[begin Provided data]

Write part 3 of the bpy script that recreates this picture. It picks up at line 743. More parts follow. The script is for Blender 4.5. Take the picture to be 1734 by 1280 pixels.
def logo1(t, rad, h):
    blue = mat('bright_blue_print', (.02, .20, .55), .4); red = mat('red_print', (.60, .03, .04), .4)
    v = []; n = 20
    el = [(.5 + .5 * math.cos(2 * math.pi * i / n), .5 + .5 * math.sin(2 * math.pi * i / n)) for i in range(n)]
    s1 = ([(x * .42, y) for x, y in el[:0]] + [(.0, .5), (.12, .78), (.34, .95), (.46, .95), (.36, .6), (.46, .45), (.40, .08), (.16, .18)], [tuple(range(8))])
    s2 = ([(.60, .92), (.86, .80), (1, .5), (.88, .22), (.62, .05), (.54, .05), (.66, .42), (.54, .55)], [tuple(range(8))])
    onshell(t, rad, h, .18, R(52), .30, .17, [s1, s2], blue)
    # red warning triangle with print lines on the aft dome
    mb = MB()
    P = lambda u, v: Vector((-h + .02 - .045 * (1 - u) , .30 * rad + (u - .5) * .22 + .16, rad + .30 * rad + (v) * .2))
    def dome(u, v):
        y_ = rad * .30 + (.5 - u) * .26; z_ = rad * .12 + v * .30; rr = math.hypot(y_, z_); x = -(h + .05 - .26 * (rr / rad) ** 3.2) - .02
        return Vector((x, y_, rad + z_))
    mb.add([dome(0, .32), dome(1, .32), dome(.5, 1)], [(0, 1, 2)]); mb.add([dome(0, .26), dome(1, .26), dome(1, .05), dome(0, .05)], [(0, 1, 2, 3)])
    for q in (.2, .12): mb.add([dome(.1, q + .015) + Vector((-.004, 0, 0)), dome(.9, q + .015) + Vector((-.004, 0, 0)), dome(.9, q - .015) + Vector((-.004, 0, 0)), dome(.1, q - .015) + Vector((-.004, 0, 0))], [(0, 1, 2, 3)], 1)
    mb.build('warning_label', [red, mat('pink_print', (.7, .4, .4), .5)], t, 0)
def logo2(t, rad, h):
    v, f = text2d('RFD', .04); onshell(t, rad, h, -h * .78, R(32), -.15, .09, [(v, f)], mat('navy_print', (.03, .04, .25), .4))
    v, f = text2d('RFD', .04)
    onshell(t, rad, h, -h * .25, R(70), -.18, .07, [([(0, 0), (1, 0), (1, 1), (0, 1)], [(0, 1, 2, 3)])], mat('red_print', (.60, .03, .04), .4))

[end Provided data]

Copy out each line exactly as written.

Write part 3 of the bpy script that recreates this picture. It picks up at line 743. More parts follow. The script is for Blender 4.5. Take the picture to be 1734 by 1280 pixels.
def logo1(t, rad, h):
    blue = mat('bright_blue_print', (.02, .20, .55), .4); red = mat('red_print', (.60, .03, .04), .4)
    v = []; n = 20
    el = [(.5 + .5 * math.cos(2 * math.pi * i / n), .5 + .5 * math.sin(2 * math.pi * i / n)) for i in range(n)]
    s1 = ([(x * .42, y) for x, y in el[:0]] + [(.0, .5), (.12, .78), (.34, .95), (.46, .95), (.36, .6), (.46, .45), (.40, .08), (.16, .18)], [tuple(range(8))])
    s2 = ([(.60, .92), (.86, .80), (1, .5), (.88, .22), (.62, .05), (.54, .05), (.66, .42), (.54, .55)], [tuple(range(8))])
    onshell(t, rad, h, .18, R(52), .30, .17, [s1, s2], blue)
    # red warning triangle with print lines on the aft dome
    mb = MB()
    P = lambda u, v: Vector((-h + .02 - .045 * (1 - u) , .30 * rad + (u - .5) * .22 + .16, rad + .30 * rad + (v) * .2))
    def dome(u, v):
        y_ = rad * .30 + (.5 - u) * .26; z_ = rad * .12 + v * .30; rr = math.hypot(y_, z_); x = -(h + .05 - .26 * (rr / rad) ** 3.2) - .02
        return Vector((x, y_, rad + z_))
    mb.add([dome(0, .32), dome(1, .32), dome(.5, 1)], [(0, 1, 2)]); mb.add([dome(0, .26), dome(1, .26), dome(1, .05), dome(0, .05)], [(0, 1, 2, 3)])
    for q in (.2, .12): mb.add([dome(.1, q + .015) + Vector((-.004, 0, 0)), dome(.9, q + .015) + Vector((-.004, 0, 0)), dome(.9, q - .015) + Vector((-.004, 0, 0)), dome(.1, q - .015) + Vector((-.004, 0, 0))], [(0, 1, 2, 3)], 1)
    mb.build('warning_label', [red, mat('pink_print', (.7, .4, .4), .5)], t, 0)
def logo2(t, rad, h):
    v, f = text2d('RFD', .04); onshell(t, rad, h, -h * .78, R(32), -.15, .09, [(v, f)], mat('navy_print', (.03, .04, .25), .4))
    v, f = text2d('RFD', .04)
    onshell(t, rad, h, -h * .25, R(70), -.18, .07, [([(0, 0), (1, 0), (1, 1), (0, 1)], [(0, 1, 2, 3)])], mat('red_print', (.60, .03, .04), .4))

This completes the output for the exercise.